Taiwan has played a special role in human history. The oldest human artefacts on Taiwan were found in caves on the east coast. In 1972, human bone fragments were found in the Zuozhen district of Tainan, which were dated to between 20,000 and 30,000 years old. The Neolithic period was characterised by agriculture and a megalithic culture that built menhirs and constructed tombs out of stone boxes – a cultural feature that is also widely spread in Indonesia and the Philippines. The Neolithic cultures of Formosa show very clear similarities with those of southern Japan. The geographical proximity to Japan explains the obvious cultural similarities. These only recede into the background in the course of the establishment of the Sino-korean influenced Yamato culture in the course of the first millennium. There are only scarce sources about Taiwan’s contacts with mainland China before the arrival of the Europeans. During the Song and Yuan dynasties (10th – 13th centuries), the Pescadores located west of Taiwan were integrated into the Chinese Empire and assigned to the province of Fujian. In 1517 the Portuguese “discovered” (from a European point of view) the island and christened it Ilha Formosa – “Great Island”. In 1624 Dutch sailors and the Dutch East India Company occupied the south of the island and made Tainan the capital. In 1626 the Spanish conquered the north of Taiwan and established settlements near Keelung and Tamsui, but were ousted again by the Dutch in 1641. The Chinese Ming loyalist Zheng Chenggong (Koxinga) defeated the Dutch in 1662 and ended European colonial rule. After the end of the first Sino-Japanese war in 1894/95, China had to cede the island of Taiwan to Japan in the Treaty of Shimonoseki. The Japanese established a 50-year colonial rule (1895-1945), which pursued the systematic economic development and exploitation of Taiwan – the cornerstone of today’s “high-tech economy” in Taiwan.
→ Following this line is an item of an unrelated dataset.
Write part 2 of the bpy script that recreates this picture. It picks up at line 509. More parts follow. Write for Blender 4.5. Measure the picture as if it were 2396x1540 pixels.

There is a fundamental cultural difference between Taiwan, which is ostensibly Chinese in appearance, and the indigenous people of Taiwan-Formosa, who are referred to by the Chinese with a slightly derogatory aftertaste as ketagalans, “highlanders”. The cultural similarity of these groups with the inhabitants of Okinawa in the north and Luzon in the south is unmistakable. It refers to almost all areas of spiritual and material culture. The southern Taiwanese Paiwan are one of the largest indigenous peoples in Taiwan in terms of numbers. With a population of about 100,000 people, the Paiwan are Taiwan’s third largest indigenous people after the Ami and Atayal. The neighbouring Bunun, Rukai and Siraya are culturally comparable to them. Like all indigenous peoples of Taiwan, the Paiwan are also among the Austronesian peoples. Divided into a number of smaller ethnic groups, the Paiwan, like the Atayal in the north, have been pushed into the higher-lying interior, especially since the 17th century, by subsequent Chinese invaders over the centuries. Here, however, one should not actually speak of “conquest” or invasion by the latter, but rather of overlapping and ethnic shifts. The Paiwan are divided into two larger groups, the Raval and the Butsul, which in turn are made up of a number of individual village communities. Most Paiwan live in the mountains of southern and central Taiwan. Their settlement area stretches from the Damumu Mountains in Taiwan’s central mountain range in the north to the southern tip of the island to the coast of Taitung County. 

The name Paiwan is said to derive from a myth. According to this myth, the Paiwan are said to have originally lived in a sacred area called Paiwan in the Dawu Mountains in Formosa and then migrated south. The name was then applied to the emigrants. According to other sources, pai wan simply means “human”. The paiwan, who speak their own language (paiwan), make up almost one fifth of the indigenous population of Formosa. The Atayal, also known as Tayal or Tayan, are the second largest of Taiwan’s indigenous peoples after the Sinaiised Ami. The Sediq and Kautas in their neighbourhood have largely comparable cultural characteristics. The meaning of the word “Atayal” is “real man” or “courageous man”. The Atayal mostly live in the northern part of the Taiwanese central mountains and make up almost a quarter of all members of Taiwan’s indigenous peoples. The “ethnic” Taiwanese also include the Yami of the offshore island of Botel Tobago, whose houses are built on piles. This is based on the analogy between house construction and cosmological ideas, according to which the substructure of the house embodies the underworld, the central building the human and animal world and the strongly pronounced roof the world of the gods. This construction method was already common in the Levantine Neolithic period and was known throughout the Old World. Apart from this, Formosa has a number of house forms such as flat pit houses, thatched houses or buildings deepened into stone plateaus, which show a significant similarity to the building forms of ancient Japan (Kofun cultures, Emishi). The cultural complexity of Formosa can be seen in the building forms.